Mark Judge
There are few sights in
modern life more ridiculous and sickening than watching a journalist try and explain why people hate him and his profession. When asked why this is so, the journalist will breathe in deeply, adjust his mien to express both noble victimhood and self-righteousness, and explain that he is disliked because he tells the truth. Sometimes people don’t like to hear the truth.
This, of course, is a lie. Most journalists are not interested in the truth, and most people know this. What is remarkable is how so many journalists think they can get away with obscuring or eliminating facts that they don’t like. After cable, after Fox News, after Bernie Goldberg, the media still thinks its problem is that people can’t stomach
fearless truth-telling.
What I find interesting is that things in the fourth estate weren’t always this way. In my desk I have a copy of a column written by Meg Greenfield, the late and celebrated editorial page editor of the Washington Post. It is dated October 3, 1979. It is called “The Power of the Pope,” and was written when John Paul II was visiting America for the first time. From time to time, when I feel sickened by the stupidity and arrogance of modern journalism, I reread these two paragraphs:
My favorite story about [John Paul II] is that he caused great consternation by insisting, against scandalized advice, that he wanted a papal swimming pool built at the papal summer residence in Castel Gandolfo. You got the idea that the pope 1) refused to view swimming as an act that could affect, let alone destroy, his dignity, 2) at the same time did not view it as some kind of humanizing or popularizing hey-look-the-pope-is-swimming gambit, but 3) wanted a swimming pool for the simple, direct and authentic reason that he likes to swim.
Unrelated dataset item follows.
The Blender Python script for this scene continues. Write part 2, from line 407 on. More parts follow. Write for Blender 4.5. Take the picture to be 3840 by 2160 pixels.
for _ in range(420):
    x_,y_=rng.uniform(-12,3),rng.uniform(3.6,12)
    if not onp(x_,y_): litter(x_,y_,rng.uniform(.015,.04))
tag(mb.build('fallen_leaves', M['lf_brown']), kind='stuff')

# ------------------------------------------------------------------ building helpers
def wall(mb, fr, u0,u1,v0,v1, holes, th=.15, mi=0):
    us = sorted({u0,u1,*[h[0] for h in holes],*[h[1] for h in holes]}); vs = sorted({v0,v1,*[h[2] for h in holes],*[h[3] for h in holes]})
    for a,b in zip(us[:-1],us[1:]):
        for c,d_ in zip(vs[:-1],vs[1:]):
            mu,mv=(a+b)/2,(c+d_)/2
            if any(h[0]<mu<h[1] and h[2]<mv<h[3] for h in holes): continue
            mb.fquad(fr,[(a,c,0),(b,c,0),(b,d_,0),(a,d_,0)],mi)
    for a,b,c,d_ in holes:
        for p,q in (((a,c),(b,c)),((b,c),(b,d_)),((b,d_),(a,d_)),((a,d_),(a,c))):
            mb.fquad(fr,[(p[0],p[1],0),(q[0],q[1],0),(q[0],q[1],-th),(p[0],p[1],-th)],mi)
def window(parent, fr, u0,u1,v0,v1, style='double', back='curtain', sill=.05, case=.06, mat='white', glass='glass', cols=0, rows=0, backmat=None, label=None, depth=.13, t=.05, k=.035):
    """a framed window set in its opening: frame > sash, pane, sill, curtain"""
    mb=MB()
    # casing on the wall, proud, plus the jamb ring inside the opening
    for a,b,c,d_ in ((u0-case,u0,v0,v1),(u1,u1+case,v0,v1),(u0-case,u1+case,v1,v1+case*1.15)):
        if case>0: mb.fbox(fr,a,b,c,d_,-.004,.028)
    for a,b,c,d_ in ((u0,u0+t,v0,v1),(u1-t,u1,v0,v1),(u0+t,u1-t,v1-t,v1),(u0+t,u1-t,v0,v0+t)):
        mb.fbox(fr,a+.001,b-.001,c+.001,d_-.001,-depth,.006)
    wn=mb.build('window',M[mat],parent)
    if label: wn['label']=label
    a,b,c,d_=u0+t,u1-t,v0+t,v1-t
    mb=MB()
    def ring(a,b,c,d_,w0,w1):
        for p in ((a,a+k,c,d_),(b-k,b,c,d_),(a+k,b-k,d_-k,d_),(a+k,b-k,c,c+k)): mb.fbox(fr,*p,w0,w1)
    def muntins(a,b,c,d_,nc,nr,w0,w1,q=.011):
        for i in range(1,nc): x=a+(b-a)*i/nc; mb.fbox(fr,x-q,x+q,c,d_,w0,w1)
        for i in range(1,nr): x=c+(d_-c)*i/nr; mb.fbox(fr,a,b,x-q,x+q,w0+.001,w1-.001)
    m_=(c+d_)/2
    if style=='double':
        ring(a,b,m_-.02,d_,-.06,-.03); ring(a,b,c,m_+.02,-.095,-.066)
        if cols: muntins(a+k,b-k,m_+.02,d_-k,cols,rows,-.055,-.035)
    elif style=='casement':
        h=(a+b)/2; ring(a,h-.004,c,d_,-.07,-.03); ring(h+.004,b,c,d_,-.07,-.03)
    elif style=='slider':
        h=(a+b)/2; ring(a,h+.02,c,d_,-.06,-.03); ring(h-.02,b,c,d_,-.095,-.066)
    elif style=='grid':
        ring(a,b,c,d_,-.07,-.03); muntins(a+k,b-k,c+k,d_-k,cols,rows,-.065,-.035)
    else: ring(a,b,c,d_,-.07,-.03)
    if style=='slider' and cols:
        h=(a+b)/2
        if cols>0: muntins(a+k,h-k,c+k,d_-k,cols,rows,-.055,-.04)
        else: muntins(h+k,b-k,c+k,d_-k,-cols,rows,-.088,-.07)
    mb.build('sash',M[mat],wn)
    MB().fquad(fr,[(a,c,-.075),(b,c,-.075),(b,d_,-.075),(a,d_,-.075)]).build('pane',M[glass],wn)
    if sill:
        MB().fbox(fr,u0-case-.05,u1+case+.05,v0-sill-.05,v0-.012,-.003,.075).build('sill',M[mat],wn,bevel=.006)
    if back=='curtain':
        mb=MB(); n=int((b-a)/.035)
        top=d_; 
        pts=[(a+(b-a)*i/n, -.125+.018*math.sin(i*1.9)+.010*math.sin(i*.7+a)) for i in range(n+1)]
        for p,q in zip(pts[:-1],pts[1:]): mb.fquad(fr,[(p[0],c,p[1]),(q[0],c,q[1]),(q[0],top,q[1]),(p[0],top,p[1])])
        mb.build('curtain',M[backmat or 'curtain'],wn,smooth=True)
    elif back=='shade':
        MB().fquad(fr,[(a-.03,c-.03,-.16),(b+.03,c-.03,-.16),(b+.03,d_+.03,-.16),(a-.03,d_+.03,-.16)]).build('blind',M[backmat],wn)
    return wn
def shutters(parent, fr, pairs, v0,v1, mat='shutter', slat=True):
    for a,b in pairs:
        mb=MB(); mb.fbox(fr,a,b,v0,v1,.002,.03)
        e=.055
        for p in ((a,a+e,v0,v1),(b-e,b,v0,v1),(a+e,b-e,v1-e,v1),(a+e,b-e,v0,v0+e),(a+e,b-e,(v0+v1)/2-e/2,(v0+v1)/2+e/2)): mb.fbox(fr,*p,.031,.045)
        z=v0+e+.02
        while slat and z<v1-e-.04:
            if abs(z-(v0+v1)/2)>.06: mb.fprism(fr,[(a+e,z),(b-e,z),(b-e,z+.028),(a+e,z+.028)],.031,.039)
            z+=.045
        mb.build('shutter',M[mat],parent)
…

This evident self-possession looks to be the style of a man who is comfortable with his choices and the values they dictate. I know I am leaving out a religious dimension here that is unfamiliar to me, and also that some of those choices have worldwide political and social implications that many people, myself included, think are truly harmful. But I think there is a wholly admirable and tragically rare aspect to this man: he exudes the authority of personal strength, belief and commitment in a way that practically no other leader does. And this authority, clearly, does not depend on the orthodoxy and church law he is seeking to maintain. Rather, it comes from within the man, is in that place between insecurity and dumb arrogance where genuine leadership reposes.
Meg Greenfield was a liberal. Her
claim that the authority of the pope has nothing to do with the law and orthodoxy of the Catholic Church is bunk.
But this passage is also filled with the kind of questing intelligence that modern journalism no longer allows for. Greenfield opened her eyes up to the pope in his entirety; she allowed herself to be surprised, to
learn, to come to conclusions that would even challenge her worldview. And then she honestly wrote about it. She also displayed an attractive humility at not being an authority on Catholicism.